But regardless to which level practitioners ascend, Henn noted each requires the “triangle of learning”: competence, gradual learning and dedicated application.

“Capoeira in many ways represents an antithesis of the negative aspects of modern life,” Henn said of modern sedentary lifestyles. “I feel like it’s so important for people to engage in such a practice in order to stay mentally and physically healthy.”

On that intellectual level, Henn described capoeira’s holistic approach to overall health that encourages community and self-discovery. “It’s the ultimate mind, body and soul practice,” he added. “But beyond that, we’re engaging in cultural preservation.”

In the village of Serra Grande, Brazil, a husband-wife duo of master teachers, Mestres Cabello and Tisza — the latter a leader in demonstrating women are powerful forces in capoeira— continue to honor and teach the practice.

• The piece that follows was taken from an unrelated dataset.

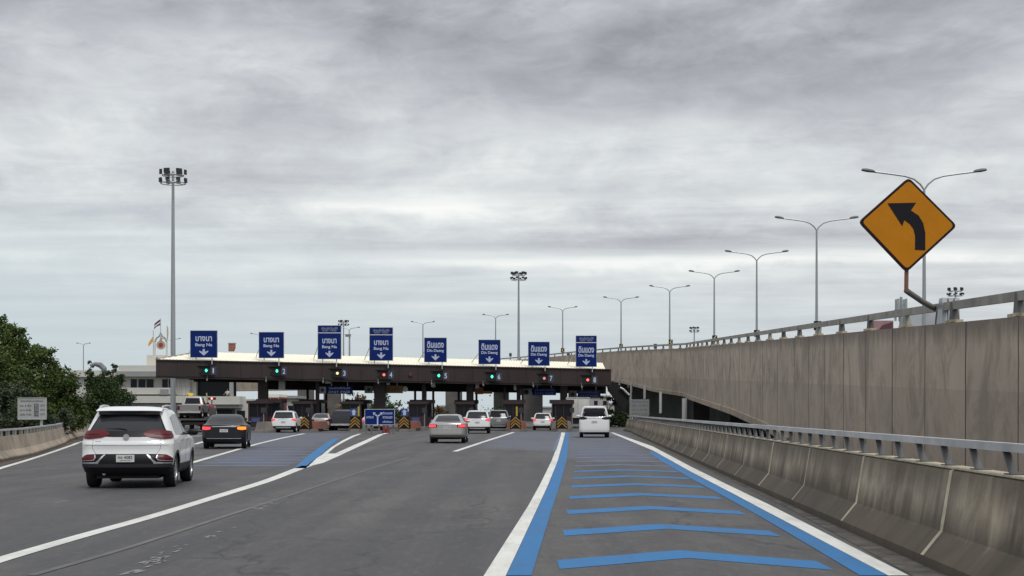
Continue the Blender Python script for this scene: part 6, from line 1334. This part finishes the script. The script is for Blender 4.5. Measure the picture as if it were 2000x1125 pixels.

Henn, an official instructor with their group, Capoeira Angola Ouroverde, brings Cabello and Tisza to Flagstaff every six months thanks to funds from the Arizona Community Foundation of Flagstaff.

In addition to the classes at CCAOF’s home base at the Boys and Girls Club, and performances in Heritage Square, the festival and master classes will extend to the detention center, where Henn and high-level members like Begay instruct at-risk youth weekly.

“It’s very challenging work,” said Henn, adding students are still mastering the triangle of learning. “There’s good research that supports the benefit of doing capoeira with at-risk youth, and it seems to help out a lot.”

And for old friends of capoeira or those bearing witness for the first time, they will see the benefits of the form in action — for youth and adults hoping to combat stress or simply engage in something new.

“We’re just going to be celebrating,” Henn explained. “It’s a time when you come together and demonstrate what you’ve been working on. You try to have good games and challenge each other, because capoeira is the dance of the fighters and the fight of the dancers. There’s a real challenge there.”

With a laugh, he added, “I always say, capoeira is not about hurting a person’s body, but definitely about hurting their ego.”